Closed Drosof closed 5 years ago

Drosof commented 5 years ago

Dear package author, I mainly use the pls package to explore how sensory attributes relates to chemical compounds (X and Y data matrices). I am also interested to look at how individual observations (rows) relate to these variables using correlation loading plots. I compute the correlation loadings to be plotted further, using the following code:

library(pls)
data("oliveoil")
oil <- plsr(sensory ~ chemical, scale = TRUE, data = oliveoil)
scores <- oil$scores
sc1 <- scores[,1]
sc2 <- scores[,2]
scores <- as.data.frame(cbind(sc1, sc2))
cl_c <- as.data.frame(cor(oliveoil$chemical, scores))
cl_s <- as.data.frame(cor(oliveoil$sensory, scores))
plot_cl  <-  rbind(cl_c, cl_s)
plot_cl <- setNames(plot_cl, c("comp1", "comp2"))

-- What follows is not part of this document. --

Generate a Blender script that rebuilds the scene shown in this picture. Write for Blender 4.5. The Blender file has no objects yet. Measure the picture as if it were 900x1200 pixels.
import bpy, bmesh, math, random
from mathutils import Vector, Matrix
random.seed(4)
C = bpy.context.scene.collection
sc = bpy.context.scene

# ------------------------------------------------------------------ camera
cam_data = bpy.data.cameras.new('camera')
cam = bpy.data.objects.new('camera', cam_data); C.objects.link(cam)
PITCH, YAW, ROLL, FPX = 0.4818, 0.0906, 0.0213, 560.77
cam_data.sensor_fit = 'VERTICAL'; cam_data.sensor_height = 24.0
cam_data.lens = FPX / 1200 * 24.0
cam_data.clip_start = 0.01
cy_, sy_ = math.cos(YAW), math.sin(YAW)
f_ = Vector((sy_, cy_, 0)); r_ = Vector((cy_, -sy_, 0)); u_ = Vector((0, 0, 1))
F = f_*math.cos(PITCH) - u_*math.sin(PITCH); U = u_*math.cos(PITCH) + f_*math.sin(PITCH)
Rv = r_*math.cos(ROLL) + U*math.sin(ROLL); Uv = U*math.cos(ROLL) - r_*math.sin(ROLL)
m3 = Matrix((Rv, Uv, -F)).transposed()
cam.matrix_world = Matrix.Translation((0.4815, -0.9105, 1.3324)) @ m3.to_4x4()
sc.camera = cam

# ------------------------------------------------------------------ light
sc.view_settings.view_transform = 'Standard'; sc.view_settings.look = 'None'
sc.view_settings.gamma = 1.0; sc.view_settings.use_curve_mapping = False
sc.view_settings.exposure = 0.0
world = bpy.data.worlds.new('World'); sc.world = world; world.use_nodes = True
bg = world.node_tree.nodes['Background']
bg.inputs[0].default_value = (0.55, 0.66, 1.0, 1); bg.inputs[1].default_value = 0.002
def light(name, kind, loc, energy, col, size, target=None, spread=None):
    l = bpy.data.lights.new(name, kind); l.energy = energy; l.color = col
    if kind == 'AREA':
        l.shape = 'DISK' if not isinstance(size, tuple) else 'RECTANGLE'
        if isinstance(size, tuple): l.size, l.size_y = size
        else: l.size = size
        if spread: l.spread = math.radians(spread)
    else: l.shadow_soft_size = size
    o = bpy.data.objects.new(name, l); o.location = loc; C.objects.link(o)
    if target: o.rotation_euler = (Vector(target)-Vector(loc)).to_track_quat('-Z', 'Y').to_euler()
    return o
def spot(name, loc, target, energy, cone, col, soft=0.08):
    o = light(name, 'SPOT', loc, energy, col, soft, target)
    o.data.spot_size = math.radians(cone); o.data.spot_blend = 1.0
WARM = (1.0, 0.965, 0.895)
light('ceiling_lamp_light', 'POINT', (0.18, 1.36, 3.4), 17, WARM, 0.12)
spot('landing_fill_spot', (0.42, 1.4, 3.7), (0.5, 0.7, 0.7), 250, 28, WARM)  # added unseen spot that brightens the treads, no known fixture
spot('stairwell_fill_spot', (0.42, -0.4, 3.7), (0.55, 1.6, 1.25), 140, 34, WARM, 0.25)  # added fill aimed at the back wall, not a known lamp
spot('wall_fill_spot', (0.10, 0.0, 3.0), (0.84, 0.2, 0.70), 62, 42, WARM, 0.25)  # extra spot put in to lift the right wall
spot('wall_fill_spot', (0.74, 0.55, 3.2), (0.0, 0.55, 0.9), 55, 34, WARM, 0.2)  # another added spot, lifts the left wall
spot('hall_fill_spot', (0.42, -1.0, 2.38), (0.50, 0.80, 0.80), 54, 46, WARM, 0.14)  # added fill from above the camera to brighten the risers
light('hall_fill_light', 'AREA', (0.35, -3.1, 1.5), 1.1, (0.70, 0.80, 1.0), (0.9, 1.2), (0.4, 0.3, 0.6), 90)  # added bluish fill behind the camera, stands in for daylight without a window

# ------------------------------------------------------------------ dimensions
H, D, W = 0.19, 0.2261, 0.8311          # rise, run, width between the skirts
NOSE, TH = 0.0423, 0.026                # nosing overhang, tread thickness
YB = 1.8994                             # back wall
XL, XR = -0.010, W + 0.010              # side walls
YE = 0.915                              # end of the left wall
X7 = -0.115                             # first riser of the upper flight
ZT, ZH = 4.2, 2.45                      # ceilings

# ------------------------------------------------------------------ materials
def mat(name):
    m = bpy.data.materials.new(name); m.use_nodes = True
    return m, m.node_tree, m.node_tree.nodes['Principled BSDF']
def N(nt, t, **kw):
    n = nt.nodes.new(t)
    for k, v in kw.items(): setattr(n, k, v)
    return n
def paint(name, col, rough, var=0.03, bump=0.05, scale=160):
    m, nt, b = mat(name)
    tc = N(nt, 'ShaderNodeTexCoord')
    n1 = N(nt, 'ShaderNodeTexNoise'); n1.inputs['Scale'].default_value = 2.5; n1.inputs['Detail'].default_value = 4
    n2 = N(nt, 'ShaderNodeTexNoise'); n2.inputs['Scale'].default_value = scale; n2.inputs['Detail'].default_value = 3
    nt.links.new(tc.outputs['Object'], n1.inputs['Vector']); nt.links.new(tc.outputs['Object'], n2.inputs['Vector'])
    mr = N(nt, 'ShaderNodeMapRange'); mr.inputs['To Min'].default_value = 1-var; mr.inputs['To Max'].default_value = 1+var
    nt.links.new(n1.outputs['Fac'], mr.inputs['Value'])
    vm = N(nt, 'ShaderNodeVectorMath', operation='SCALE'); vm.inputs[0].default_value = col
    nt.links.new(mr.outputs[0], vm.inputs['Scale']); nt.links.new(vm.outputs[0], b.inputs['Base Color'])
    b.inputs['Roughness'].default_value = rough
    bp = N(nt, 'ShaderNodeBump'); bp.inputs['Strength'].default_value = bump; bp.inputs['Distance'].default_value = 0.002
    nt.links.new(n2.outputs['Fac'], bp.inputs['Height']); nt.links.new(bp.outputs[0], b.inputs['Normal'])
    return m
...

However I don't manage to project the observations on the correlation plot, as posted in this thread: https://stackoverflow.com/questions/52906389/correlation-loading-plot-from-plsr-with-observations-using-ggplot2. The plot example from the thread is from a commercial software I don't have access to. I tried to reproduce a similar plot using pls/plsdepot packages and ggplot. I guess that would require a transformation step of both the X and Y scores so that individual observations can be projected on a correlation loading scale (-1: 1). I haven't yet found a solution to that. Any suggestions will be much appreciated. Regards Pierrick

bhmevik commented 5 years ago

You can always scale the scores to a suitable size and add them to the plot. For instance, working with a matrix version of your scores data frame, you could scale the scores to have maximum distance 1 from the origin, or to have maximum absolute value 1, like this:

S <- as.matrix(scores)
maxdist <- max(apply(S, 1, function(x) sqrt(sum(x^2))))
maxabs <- max(abs(S))
Sdist <- S/maxdist
Sabs <- S/maxabs

Now the points in Sdist will lie within a maximum radius of 1 from the origin, while the points in Sabs will lie within ±1 along both components. Other scalings are possible, of course

As for which scaling one should choose, and the interpretation of plotting the scores in a correlation loading plot, I don't know. I've searched a bit around the net, but haven't found anything definite. The closest I've found is a part of the SAS manual. There, they have added scores in the plot, and describes what one should look for in them, but they don't say anything about it any scaling of the scores.

Drosof commented 5 years ago

Sorry for the late reply. I am still investigating the issue but haven't found a good solution yet. I tried your scaling methods but plotting the results on the the correlation loading plot does not really make sense with regard to the raw data from oliveoil. I keep searching.